Foi a 16 de outubro de 2018 que Zicky entrou para a história com o golo mais jovem na Liga. Foi com 17 anos, um mês e 15 dias, frente à Burinhosa. Não esquece. «Na altura que fiz o golo não tive a noção que consegui esse grande feito. Ao contar este momento arrepio-me. Não só pelo que envolve, mas por ver os meus colegas festejar o meu sucesso e por quanto os que estão na formação ambicionam um dia fazer um golo pela equipa principal ou chegar lá».

Por outro lado, sendo o segundo mais novo do plantel, Zicky tem o outro lado: aprender com os mais velhos. Ouvir, por vezes, as «duras». No bom sentido. Para corrigir e melhorar. Nos últimos tempos, trabalhou até com um mental coach, para evoluir nas capacidades humanas e mentais aliadas ao desporto.
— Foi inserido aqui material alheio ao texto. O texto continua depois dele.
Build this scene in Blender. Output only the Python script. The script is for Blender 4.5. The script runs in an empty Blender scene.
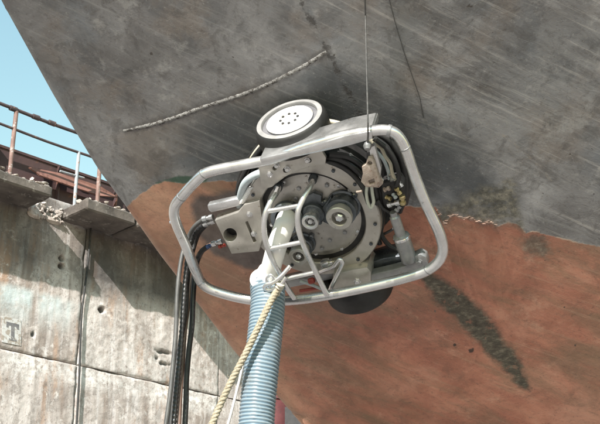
import bpy, bmesh, math, random
import numpy as np
from mathutils import Vector, Matrix
rad = math.radians
random.seed(7)
RNG = np.random.RandomState(11)
S = bpy.context.scene
COL = S.collection

# ------------------------------------------------------------------ camera, sky, sun, exposure
PITCH = rad(22)
CAM = Vector((0, 0, 1.6))
FWD = Vector((0, math.cos(PITCH), math.sin(PITCH)))
UPV = Vector((0, -math.sin(PITCH), math.cos(PITCH)))
RGT = Vector((1, 0, 0))
FPX = 1200.0                       # focal length in pixels of a 600 px wide picture
cd = bpy.data.cameras.new('camera')
cd.lens = 36.0 * FPX / 600.0
cd.sensor_width = 36.0
cd.clip_start = 0.05
cd.clip_end = 2000
cam = bpy.data.objects.new('camera', cd)
cam.location = CAM
cam.rotation_euler = (rad(90) + PITCH, 0, 0)
COL.objects.link(cam)
S.camera = cam

SUN_EL, SUN_AZ = rad(34.4), rad(20.9)      # light travels forward and to the right
sun_dir = Vector((math.sin(SUN_AZ) * math.cos(SUN_EL), math.cos(SUN_AZ) * math.cos(SUN_EL), -math.sin(SUN_EL)))
w = bpy.data.worlds.new('World')
S.world = w
w.use_nodes = True
nt = w.node_tree
sky = nt.nodes.new('ShaderNodeTexSky')
sky.sky_type = 'NISHITA'
sky.sun_disc = False
sky.sun_elevation = SUN_EL
sky.sun_rotation = math.atan2(-sun_dir.x, -sun_dir.y)
sky.air_density = 2.2
sky.dust_density = 0.25
sky.ozone_density = 2.0
bg = nt.nodes['Background']
bg.inputs['Strength'].default_value = 0.105
tint = nt.nodes.new('ShaderNodeMix'); tint.data_type = 'RGBA'; tint.blend_type = 'MULTIPLY'
tint.inputs[0].default_value = 1.0
tint.inputs[7].default_value = (1.0, 1.11, 1.03, 1)      # the pale cyan cast of this sky
nt.links.new(sky.outputs[0], tint.inputs[6])
nt.links.new(tint.outputs[2], bg.inputs['Color'])
ld = bpy.data.lights.new('sun', 'SUN')
ld.energy = 5.0
ld.angle = rad(0.5)
ld.color = (1.0, 0.94, 0.885)
sun = bpy.data.objects.new('sun', ld)
sun.rotation_euler = sun_dir.to_track_quat('-Z', 'Y').to_euler()
sun.location = (-10, -20, 30)
COL.objects.link(sun)
S.view_settings.view_transform = 'Standard'
S.view_settings.look = 'None'
S.view_settings.gamma = 1.0
S.view_settings.exposure = 0.95

# ------------------------------------------------------------------ rays and frames
def ray(x, y):
    return (RGT * (x - 300) - UPV * (y - 212) + FWD * FPX) / FPX

def at_depth(x, y, d):
    return CAM + ray(x, y) * d

LEAN, YAW = rad(54.6), rad(-22)
EN = Vector((math.sin(YAW) * math.cos(LEAN), -math.cos(YAW) * math.cos(LEAN), -math.sin(LEAN)))
E1 = Vector((math.cos(YAW), math.sin(YAW), 0))
E2 = EN.cross(E1)
O = at_depth(312, 217, 5.2)
FR = Matrix(((E1.x, E2.x, EN.x, O.x), (E1.y, E2.y, EN.y, O.y), (E1.z, E2.z, EN.z, O.z), (0, 0, 0, 1)))
FRI = FR.inverted()
CL = FRI @ CAM
R3I = FRI.to_3x3()

def m(x, y, h):                    # a point h above the shell plating, in the hull's own frame
    d = R3I @ ray(x, y)
    k = (h - CL.z) / d.z
    return CL + d * k

def cam_vec(r, u, f):              # a direction given as right / up / toward the viewer -> hull frame
    return (R3I @ (RGT * r + UPV * u - FWD * f)).normalized()

RAD1 = 7.0
def base_h(s, t):
    return -s * s / (2 * RAD1)

def hull_hit(x, y, lift=0.0):
    p = m(x, y, 0)
    for _ in range(8):
        p = m(x, y, base_h(p.x, p.y) + lift)
    return p

# ------------------------------------------------------------------ noise
def vnoise(x, y, seed=0):
    xi = np.floor(x).astype(np.int64); yi = np.floor(y).astype(np.int64)
    fx = x - xi; fy = y - yi
    fx = fx * fx * (3 - 2 * fx); fy = fy * fy * (3 - 2 * fy)
    def hsh(a, b):
        n = (a * 374761393 + b * 668265263 + seed * 1442695041) & 0x7fffffff
        n = ((n ^ (n >> 13)) * 1274126177) & 0x7fffffff
        return ((n ^ (n >> 16)) & 0xffff) / 65535.0
    a = hsh(xi, yi); b = hsh(xi + 1, yi); c = hsh(xi, yi + 1); d = hsh(xi + 1, yi + 1)
    return (a * (1 - fx) + b * fx) * (1 - fy) + (c * (1 - fx) + d * fx) * fy - 0.5

def fbm(x, y, seed=0, octv=4):
    o = 0; amp = 1.0
    for k in range(octv):
        o = o + amp * vnoise(x * 2 ** k, y * 2 ** k, seed + k); amp *= 0.5
    return o

# ------------------------------------------------------------------ materials
def col(c):
    return (c[0], c[1], c[2], 1)

class NT:
    def __init__(self, name):
        self.m = bpy.data.materials.new(name)
        self.m.use_nodes = True
        self.t = self.m.node_tree
        self.b = self.t.nodes['Principled BSDF']
        self.tc = self.t.nodes.new('ShaderNodeTexCoord')
    def n(self, typ, **kw):
        nd = self.t.nodes.new(typ)
        for k, v in kw.items():
            setattr(nd, k, v)
        return nd
    def link(self, a, b):
        self.t.links.new(a, b)
    def mapping(self, scale=(1, 1, 1), rot=(0, 0, 0), loc=(0, 0, 0)):
        mp = self.n('ShaderNodeMapping')
        mp.inputs['Scale'].default_value = scale
        mp.inputs['Rotation'].default_value = rot
        mp.inputs['Location'].default_value = loc
        self.link(self.tc.outputs['Object'], mp.inputs['Vector'])
        return mp.outputs[0]
    def orient(self, deg, long, short, loc=(0, 0, 0)):
        mp = self.n('ShaderNodeMapping', vector_type='TEXTURE')
        mp.inputs['Scale'].default_value = (long, short, 1)
        mp.inputs['Rotation'].default_value = (0, 0, rad(deg))
        mp.inputs['Location'].default_value = loc
        self.link(self.tc.outputs['Object'], mp.inputs['Vector'])
        return mp.outputs[0]
    def noise(self, scale, detail=6, rough=0.6, vec=None, dist=0.0):
        nd = self.n('ShaderNodeTexNoise')
        nd.inputs['Scale'].default_value = scale
        nd.inputs['Detail'].default_value = detail
        nd.inputs['Roughness'].default_value = rough
        nd.inputs['Distortion'].default_value = dist
        self.link(vec if vec is not None else self.tc.outputs['Object'], nd.inputs['Vector'])
        return nd.outputs['Fac']
    def ramp(self, fac, stops):
        r = self.n('ShaderNodeValToRGB')
        e = r.color_ramp.elements
        while len(e) < len(stops):
            e.new(0.5)
        for el, (p, c) in zip(e, stops):
            el.position = p
            el.color = col(c) if not isinstance(c, (int, float)) else (c, c, c, 1)
        self.link(fac, r.inputs['Fac'])
        return r.outputs['Color']
    def rng(self, v, a, b, c=0.0, d=1.0):
        r = self.n('ShaderNodeMapRange')
        r.interpolation_type = 'SMOOTHSTEP'
        for i, x in zip(('From Min', 'From Max', 'To Min', 'To Max'), (a, b, c, d)):
            r.inputs[i].default_value = x
        self.link(v, r.inputs['Value'])
        return r.outputs[0]
    def math(self, op, a, b=0.0):
        r = self.n('ShaderNodeMath', operation=op)
        for i, x in enumerate((a, b)):
            if isinstance(x, (int, float)):
                r.inputs[i].default_value = x
            else:
                self.link(x, r.inputs[i])
        return r.outputs[0]
    def mix(self, fac, a, b, blend='MIX'):
        r = self.n('ShaderNodeMix', data_type='RGBA', blend_type=blend)
        for i, x in ((0, fac), (6, a), (7, b)):
            if isinstance(x, (int, float)):
                r.inputs[i].default_value = x
            elif isinstance(x, (tuple, list)):
                r.inputs[i].default_value = col(x)
            else:
                self.link(x, r.inputs[i])
        return r.outputs[2]
    def attr(self, name):
        a = self.n('ShaderNodeAttribute', attribute_name=name)
        return a.outputs['Fac']
    def bump(self, h, strength, dist, prev=None):
        b = self.n('ShaderNodeBump')
        b.inputs['Strength'].default_value = strength
        b.inputs['Distance'].default_value = dist
        self.link(h, b.inputs['Height'])
        if prev is not None:
            self.link(prev, b.inputs['Normal'])
        return b.outputs[0]
    def out(self, color=None, rough=None, metal=None, normal=None):
        for k, v in (('Base Color', color), ('Roughness', rough), ('Metallic', metal), ('Normal', normal)):
            if v is None:
                continue
            if isinstance(v, (int, float)):
                self.b.inputs[k].default_value = v
            elif isinstance(v, tuple):
                self.b.inputs[k].default_value = col(v)
            else:
                self.link(v, self.b.inputs[k])
        return self.m

def simple(name, c1, c2, scale=20, rough=0.5, metal=0.0, bump=0.15, dist=0.002, rvar=0.15, spots=None, spot_at=0.64):
    t = NT(name)
    f = t.noise(scale, 8, 0.62)
    c = t.ramp(f, [(0.3, c1), (0.7, c2)])
    if spots:
        g = t.noise(scale * 2.3, 6, 0.7, vec=t.mapping(loc=(3.1, 1.7, 9.2)))
        c = t.mix(t.rng(g, spot_at - 0.04, spot_at + 0.05), c, spots)
    r = t.rng(t.noise(scale * 0.7, 5, 0.6), 0.3, 0.7, max(0.05, rough - rvar), min(1, rough + rvar))
    nb = t.bump(t.noise(scale * 6, 5, 0.6), bump, dist)
    return t.out(c, r, metal, nb)

M = {}
M['tube'] = simple('brushed_tube_metal', (.60, .60, .60), (.80, .80, .80), 14, .30, .88, .08, .001, .12, (.30, .27, .24), .68)
M['plate'] = simple('weathered_beige_plate', (.42, .40, .365), (.56, .54, .50), 16, .40, .65, .12, .001, .12, (.20, .15, .10), .66)
M['drum'] = simple('weathered_drum_plate', (.37, .355, .33), (.50, .485, .455), 18, .38, .65, .12, .001, .12, (.12, .10, .08), .65)
M['chrome'] = simple('bright_steel', (.62, .63, .64), (.74, .74, .74), 22, .24, .9, .05, .0006, .1)
M['steel'] = simple('dull_steel', (.27, .28, .29), (.42, .42, .42), 20, .42, .7, .1, .001, .12, (.16, .12, .09), .66)
M['bluesteel'] = simple('dark_blue_steel', (.065, .078, .092), (.15, .165, .18), 26, .34, .7, .1, .001)
M['black'] = simple('black_rubber', (.010, .010, .011), (.028, .027, .026), 24, .55, 0, .15, .001)
M['blackhose'] = simple('black_hose_rubber', (.009, .009, .010), (.028, .028, .028), 18, .46, 0, .12, .001)
M['greyhose'] = simple('grey_hose_rubber', (.045, .045, .045), (.10, .098, .095), 18, .42, 0, .12, .001)
M['brownhose'] = simple('brown_hose_rubber', (.12, .075, .055), (.22, .15, .12), 18, .5, 0, .12, .001)
M['palehose'] = simple('pale_blue_grey_hose', (.36, .42, .44), (.50, .55, .56), 16, .4, 0, .1, .001)
M['cream'] = simple('cream_hose', (.48, .43, .32), (.62, .58, .46), 22, .5, 0, .1, .001)
M['tyre'] = simple('tyre_rubber', (.008, .008, .008), (.020, .020, .019), 18, .6, 0, .2, .0015, .1, (.04, .037, .032), .66)
M['lip'] = simple('grey_tyre_sidewall', (.20, .20, .20), (.31, .305, .30), 18, .55, 0, .1, .001, .1, (.18, .17, .16), .66)
M['groove'] = simple('dark_grey_groove', (.10, .10, .11), (.16, .16, .17), 20, .5, 0, .1, .001)
M['white'] = simple('white_enamel', (.74, .75, .75), (.82, .82, .81), 12, .42, 0, .04, .0006, .1, (.44, .40, .34), .56)
M['pipe'] = simple('white_pipe_plastic', (.68, .675, .65), (.80, .79, .76), 10, .42, 0, .06, .001, .1, (.45, .42, .35), .66)
M['rustblock'] = simple('pinkish_rusty_steel', (.30, .23, .19), (.50, .43, .38), 40, .7, .1, .4, .003, .1, (.18, .09, .055), .62)
M['brass'] = simple('brass', (.36, .29, .14), (.52, .44, .24), 30, .35, .8, .1, .001)
M['red'] = simple('red_fitting', (.24, .035, .025), (.34, .06, .045), 30, .45, 0, .1, .001)
M['blue'] = simple('blue_fitting', (.03, .06, .16), (.05, .09, .22), 30, .45, 0, .1, .001)
M['rope'] = simple('yellow_fibre_rope', (.255, .22, .155), (.42, .375, .285), 60, .85, 0, .5, .002, .1, (.16, .125, .08), .58)
M['cord'] = simple('white_cord', (.55, .54, .50), (.7, .68, .64), 60, .85, 0, .4, .001)
M['wire'] = simple('steel_wire', (.05, .05, .05), (.12, .115, .11), 60, .5, .3, .2, .001)
M['railrust'] = simple('rusted_rail_paint', (.15, .085, .07), (.26, .17, .145), 6, .75, 0, .4, .004, .1, (.36, .33, .31), .60)
M['raildark'] = simple('dark_rail_paint', (.045, .035, .04), (.10, .07, .07), 6, .7, 0, .3, .004, .1, (.22, .12, .08), .62)
M['railgrey'] = simple('grey_post_paint', (.24, .27, .30), (.36, .38, .40), 6, .7, 0, .3, .004, .1, (.30, .15, .09), .60)
M['girder'] = simple('dark_girder_paint', (.035, .020, .022), (.075, .040, .038), 1.6, .7, 0, .4, .01, .1, (.13, .055, .035), .60)
M['flange'] = simple('red_oxide_plate', (.15, .066, .05), (.26, .13, .10), 2.2, .8, 0, .4, .01, .1, (.10, .045, .035), .60)
M['maroon'] = simple('maroon_prop_paint', (.085, .022, .024), (.15, .048, .048), 7, .6, 0, .3, .004, .1, (.07, .03, .03), .60)
M['floor'] = None

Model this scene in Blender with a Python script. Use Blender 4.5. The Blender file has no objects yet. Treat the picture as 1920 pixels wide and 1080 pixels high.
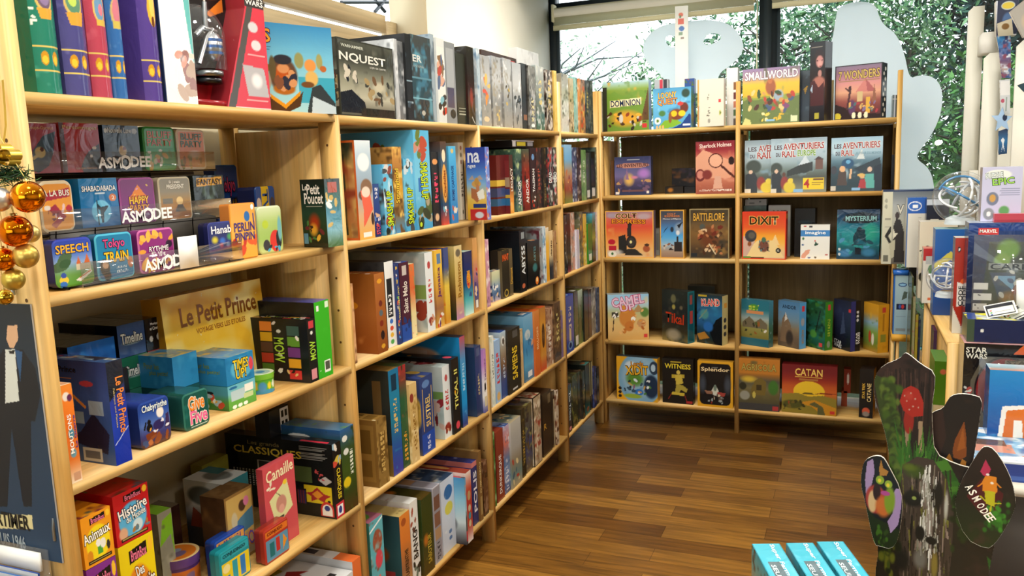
import bpy, math, random
import numpy as np
from mathutils import Matrix, Vector

SC = bpy.context.scene
COL = SC.collection

# ---------------------------------------------------------------- camera
F = 1532.34
C = np.array([1.28979, -1.92463, 1.5])
RT = np.array([0.92511418, 0.3779635, -0.03615721])
UP = np.array([-0.02299385, 0.15082372, 0.98829322])
FW = np.array([-0.37899213, 0.91345268, -0.14822])
cd = bpy.data.cameras.new('camera')
cam = bpy.data.objects.new('camera', cd)
COL.objects.link(cam)
cam.matrix_world = Matrix(((RT[0], UP[0], -FW[0], C[0]), (RT[1], UP[1], -FW[1], C[1]),
                           (RT[2], UP[2], -FW[2], C[2]), (0, 0, 0, 1)))
cd.sensor_width = 36
cd.lens = F * 36 / 1920
cd.clip_start = 0.05
SC.camera = cam

# ---------------------------------------------------------------- light
SC.view_settings.view_transform = 'Standard'
SC.view_settings.look = 'None'
SC.view_settings.gamma = 1.0
SC.view_settings.use_curve_mapping = False
SC.view_settings.exposure = 0.0
W = bpy.data.worlds.new('overcast_sky')
SC.world = W
W.use_nodes = True
W.node_tree.nodes['Background'].inputs[0].default_value = (0.86, 0.95, 1.0, 1)
W.node_tree.nodes['Background'].inputs[1].default_value = 3.6

def lamp(x, y, z, power, size=0.16, col=(1.0, 0.92, 0.8)):
    l = bpy.data.lights.new('downlight_or_fill', 'AREA')
    l.shape = 'DISK'
    l.size = size
    l.energy = power
    l.color = col
    o = bpy.data.objects.new('downlight_or_fill', l)
    o.location = (x, y, z)
    COL.objects.link(o)
for y in (-0.42, -0.83, -1.55, -2.2, -2.75):
    lamp(1.74, y, 2.7, 8)
for x, y in ((0.75, 0.1), (0.75, 1.3), (0.6, -1.1), (0.55, -3.0), (2.5, 1.0), (2.6, -1.0), (.4, 1.85)):  # the last lamp is an unseen extra, added to brighten the white wall
    lamp(x, y, 2.7, 15.5, .3)

# ---------------------------------------------------------------- pixel helpers: where a picture point lies on a real plane
def ray(px, py):
    return FW * F + RT * (px - 960) + UP * (540 - py)
def onx(px, py, x):
    d = ray(px, py); return C + d * ((x - C[0]) / d[0])
def ony(px, py, y):
    d = ray(px, py); return C + d * ((y - C[1]) / d[1])
def onz(px, py, z):
    d = ray(px, py); return C + d * ((z - C[2]) / d[2])
def onp(px, py, o, n):
    d = ray(px, py); return C + d * (np.dot(np.array(o) - C, n) / np.dot(d, n))
def ypx(px, x, z):      # y of the point (x, ?, z) seen in picture column px
    n = RT * F - FW * (px - 960)
    return C[1] - (n[0] * (x - C[0]) + n[2] * (z - C[2])) / n[1]
def xpx(px, y, z):
    n = RT * F - FW * (px - 960)
    return C[0] - (n[1] * (y - C[1]) + n[2] * (z - C[2])) / n[0]
def zpy(py, x, y):
    m = UP * F + FW * (py - 540)
    return C[2] - (m[0] * (x - C[0]) + m[1] * (y - C[1])) / m[2]

# ---------------------------------------------------------------- painting faces with colours
_h = {}
def hx(s):
    if s in _h: return _h[s]
    t = s if len(s) == 6 else ''.join(c + c for c in s)
    _h[s] = np.array([int(t[i:i + 2], 16) / 255 for i in (0, 2, 4)])
    return _h[s]
def lin(c):
    c = np.asarray(c, float)
    return np.where(c <= 0.04045, c / 12.92, ((c + 0.055) / 1.055) ** 2.4)
def vnoise(X, Y, rng):
    gx, gy = int(X.max()) + 3, int(Y.max()) + 3
    L = rng.random((gy, gx))
    xi, yi = X.astype(int), Y.astype(int)
    fx, fy = X - xi, Y - yi
    fx, fy = fx * fx * (3 - 2 * fx), fy * fy * (3 - 2 * fy)
    return (L[yi, xi] * (1 - fx) + L[yi, xi + 1] * fx) * (1 - fy) + (L[yi + 1, xi] * (1 - fx) + L[yi + 1, xi + 1] * fx) * fy
def inpoly(U, V, pts):
    m = np.zeros(U.shape, bool)
    n = len(pts)
    for i in range(n):
        x0, y0 = pts[i]; x1, y1 = pts[(i + 1) % n]
        if y0 == y1: continue
        c = ((y0 > V) != (y1 > V)) & (U < (x1 - x0) * (V - y0) / (y1 - y0) + x0)
        m ^= c
    return m
def paint(ops, U, V, w, h, seed):
    rng = np.random.default_rng(seed)
    A = np.zeros(U.shape + (3,)) + 0.5
    txt = []
    for op in ops:
        k = op[0]
        if k == 'f': A[:] = hx(op[1])
        elif k == 'g':
            cs = [hx(c) for c in op[1:]][::-1]
            t = np.clip(V, 0, 1) * (len(cs) - 1)
            i = np.minimum(t.astype(int), len(cs) - 2); f = (t - i)[..., None]
            cs = np.array(cs)
            A[:] = cs[i] * (1 - f) + cs[i + 1] * f
        elif k == 'n':      # ('n', blob size in m, amount, colours...): soft blotches of the given colours
            for c in op[3:]:
                a = vnoise(U * w / op[1] + rng.random() * 5, V * h / op[1] + rng.random() * 5, rng)
                b = vnoise(U * w / op[1] * 2.7, V * h / op[1] * 2.7, rng)
                m = np.clip((a * .62 + b * .38 - (1 - op[2])) * 4.5, 0, 1)[..., None]
                A = A * (1 - m) + hx(c) * m
        elif k == 'e':
            r = ((U - op[1]) / op[3]) ** 2 + ((V - op[2]) / op[4]) ** 2
            s = op[6] if len(op) > 6 else .12
            m = np.clip((1 - r) / s, 0, 1)[..., None]
            A = A * (1 - m) + hx(op[5]) * m
        elif k == 'r':
            A[(U >= op[1]) & (U <= op[3]) & (V >= op[2]) & (V <= op[4])] = hx(op[5])
        elif k == 'p': A[inpoly(U, V, op[1])] = hx(op[2])
        elif k == 'h':      # ('h', height, amp, freq, colour): everything under a rolling ridge
            x = U * op[3]
            y = op[1] + op[2] * (vnoise(x + 1, np.zeros_like(x), rng) * .7 + vnoise(x * 2.9 + 1, np.zeros_like(x), rng) * .3 - .5) * 2
            A[V < y] = hx(op[4])
        elif k == 'l':
            x0, y0, x1, y1, t = op[1:6]
            dx, dy = (x1 - x0) * w, (y1 - y0) * h
            X, Y = (U - x0) * w, (V - y0) * h
            q = np.clip((X * dx + Y * dy) / (dx * dx + dy * dy), 0, 1)
            A[np.hypot(X - q * dx, Y - q * dy) < t / 2] = hx(op[6])
        elif k == 'b':
            t = op[2]
            A[(U * w < t) | ((1 - U) * w < t) | (V * h < t) | ((1 - V) * h < t)] = hx(op[1])
        elif k == 's':      # ('s', n, x0,y0,x1,y1, size m, colours...): a crowd of small shapes
            n, x0, y0, x1, y1, sz = op[1:7]
            for i in range(n):
                c = hx(op[7 + rng.integers(len(op) - 7)])
                cx, cy = x0 + rng.random() * (x1 - x0), y0 + rng.random() * (y1 - y0)
                rx, ry = sz * (.5 + rng.random()) / w, sz * (.5 + rng.random()) / h
                an = rng.random() * 3
                P, Q = (U - cx) / rx, (V - cy) / ry
                P, Q = P * math.cos(an) + Q * math.sin(an), (Q * math.cos(an) - P * math.sin(an)) * 1.7
                A[P * P + Q * Q < 1] = c
        elif k == 'm': A *= np.array(op[1])
        elif k == 'q' or (k == 't' and op[1] in FAKE):      # a row of unreadable printed strokes
            if k == 't': op = ('q',) + tuple(op[2:7])
            x0, y0, x1, y1 = op[1:5]
            pit = min((x1 - x0) * w, (y1 - y0) * h) * .8
            vert = (y1 - y0) * h > (x1 - x0) * w
            a, b = ((V - y0) * h / pit, (U - x0) / (x1 - x0)) if vert else ((U - x0) * w / pit, (V - y0) / (y1 - y0))
            m = (U > x0) & (U < x1) & (V > y0) & (V < y1) & (a % 1 < .7)
            cell = np.clip((np.floor(a) * 7 + np.floor(np.clip(a % 1, 0, .69) * 4.2) + 3 * np.floor(np.clip(b, 0, .99) * 4)).astype(int), 0, 399)
            A[m & (rng.random(400) > .38)[cell]] = hx(op[5])
        elif k == 't' and op[1] not in FAKE: txt.append(op[1:])
    return lin(A), txt

FAKE = set('''AGORA|OURAL|Himalaya|COLONIES|MONDO|QUATTRO|CONDORS|NARA|ASSAUT|ALIEN|Olala|Bombay|Imperial|TROYES|PANDEMIE|Titanes|Il Dragone|BIRDS|Hermagor|ONDERN|CONCEPT|Cardline|Mexica nova|LE DESERT|2500|GRAMMADINGO|Dix Road|Archer|HISTOIRES|takamagi|ODIN|STUPIDE|SKYE|JUNGLE|ATLANTEN|TERMINUS|DELIRANT|Boulet|DETECTIVE CONSEIL|Monde|ON'''.split('|'))
_tx = {}
def glyphs(s, off):
    key = (s, off)
    if key not in _tx:
        cu = bpy.data.curves.new('lettering', 'FONT')
        cu.body = s
        cu.offset = off
        cu.resolution_u = 2
        ob = bpy.data.objects.new('lettering', cu)
        me = bpy.data.meshes.new_from_object(ob)
        co = np.zeros(len(me.vertices) * 3)
        me.vertices.foreach_get('co', co)
        co = co.reshape(-1, 3)[:, :2]
        fs = [tuple(p.vertices) for p in me.polygons]
        bpy.data.objects.remove(ob); bpy.data.curves.remove(cu); bpy.data.meshes.remove(me)
        _tx[key] = (co, fs)
    return _tx[key]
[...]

«É fácil um jovem da minha idade ceder à pressão, acusar nervosismo e até ir abaixo. Há momentos do jogo ou do treino que é normal, eu senti isso e já me afetou um bocado. Também posso partilhar, não é segredo, que tive a felicidade de trabalhar com um mental coach, o Mário Miguel, que me tem ajudado no trabalho mental e na preparação do cérebro para evoluir mais como pessoa e jogador. Esse trabalho tem sido importante», diz.

Porque, em suma, tudo muda de um ano para o outro. E para Zicky, tem sido a subir. «Afinal, estou a jogar com as pessoas que, literalmente, via na televisão e assistia da bancada».